Histoire philosophique et politique des établissemens et du commerce des Européens dans les deux Indes/Livre III/Chapitre 32

XXXII. À quel uſage les Anglois font ſervir les iſles de Comore.

Ces iſles, ſituées dans le canal de Mozambique, entre la côte de Zanguebar & Madagaſcar, ſont au nombre de quatre. Comore qui eſt la principale, & qui a donné ſon nom à ce petit archipel, eſt peu connue. Les Portugais, qui, dans leurs premières expéditions, la découvrirent, y firent tellement déteſter, par leurs cruautés, le nom des Européens, que tous ceux qui ont osé s’y montrer depuis ont été ou maſſacrés, ou fort mal reçus : auſſi l’a-t-on entièrement perdue de vue. Celles de Mayotte & de Moely, ne ſont pas plus fréquentées, parce que les approches en ſont difficiles, & que le mouillage n’y eſt pas sûr. Les Anglois ne relâchent qu’à l’iſle d’Anjouan.

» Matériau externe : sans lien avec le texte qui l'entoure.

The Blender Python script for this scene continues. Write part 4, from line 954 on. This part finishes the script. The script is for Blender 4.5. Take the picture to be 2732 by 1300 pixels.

C’eſt-là que la nature, dans une étendue de trente lieues de contour, étale toute ſa richeſſe avec toute ſa ſimplicité. Des coteaux toujours verts, des vallées toujours riantes, y forment par-tout des payſages variés & délicieux. Trente mille habitans, distribués en soixante-treize villages, en partagent les productions. Leur langue est l’arabe ; leur religion, un mahométisme fort corrompu. On leur trouve des principes de morale, plus épurés qu’ils ne le sont communément dans cette partie du globe. L’habitude qu’ils ont contractée de vivre de lait & de végétaux, leur a donné une aversion insurmontable pour le travail. De cette paresse, est né un certain air de grandeur, qui consiste, pour les gens distingués, à laisser croître excessivement leurs ongles. Pour se faire une beauté de cette négligence, ils les teignent d’un rouge tirant sur le jaune, que leur fournit un arbrisseau.

Ce peuple né pour l’indolence, a perdu la liberté qu’il étoit, sans doute, venu chercher d’un continent voisin, dont il doit être originaire. Un négociant Arabe, il n’y a pas un siècle, ayant tué au Mozambique un gentilhomme Portugais, se jeta dans un bateau que le hasard conduisit à Anjouan. Cet étranger se servit si bien de la supériorité de ses lumières, & du secours de quelques-uns de ses compatriotes, qu’il s’empara d’une autorité abſolue que ſon petit-fils exerce encore aujourd’hui. Cette révolution dans le gouvernement, ne diminua rien de la liberté & de la sûreté que trouvoient les Anglois qui abordoient dans l’iſle. Ils continuoient à mettre paiſiblement leurs malades à terre, où la ſalubrité de l’air, l’excellence des fruits, des vivres & de l’eau, les rétabliſſoient bientôt. Seulement on fut réduit à payer plus cher les proviſions dont on avoit beſoin ; & voici pourquoi.

Les Arabes ont pris la route d’une iſle où régnoit un Arabe. Ils y ont porté le goût des manufactures des Indes ; & comme des cauris, des noix de coco, & les autres denrées qu’ils y prenoient en échange, ne ſuffiſoient pas pour payer ce luxe, les Inſulaires ont été réduits à exiger de l’argent pour leurs bœufs, leurs chèvres, leurs volailles, qu’ils livroient auparavant pour des grains de verre, & d’autres bagatelles d’un auſſi vil prix. Cette nouveauté n’a pas cependant dégoûté les Anglois d’un lieu de relâche, qui n’a d’autre défaut que celui d’être trop éloigné de nos parages.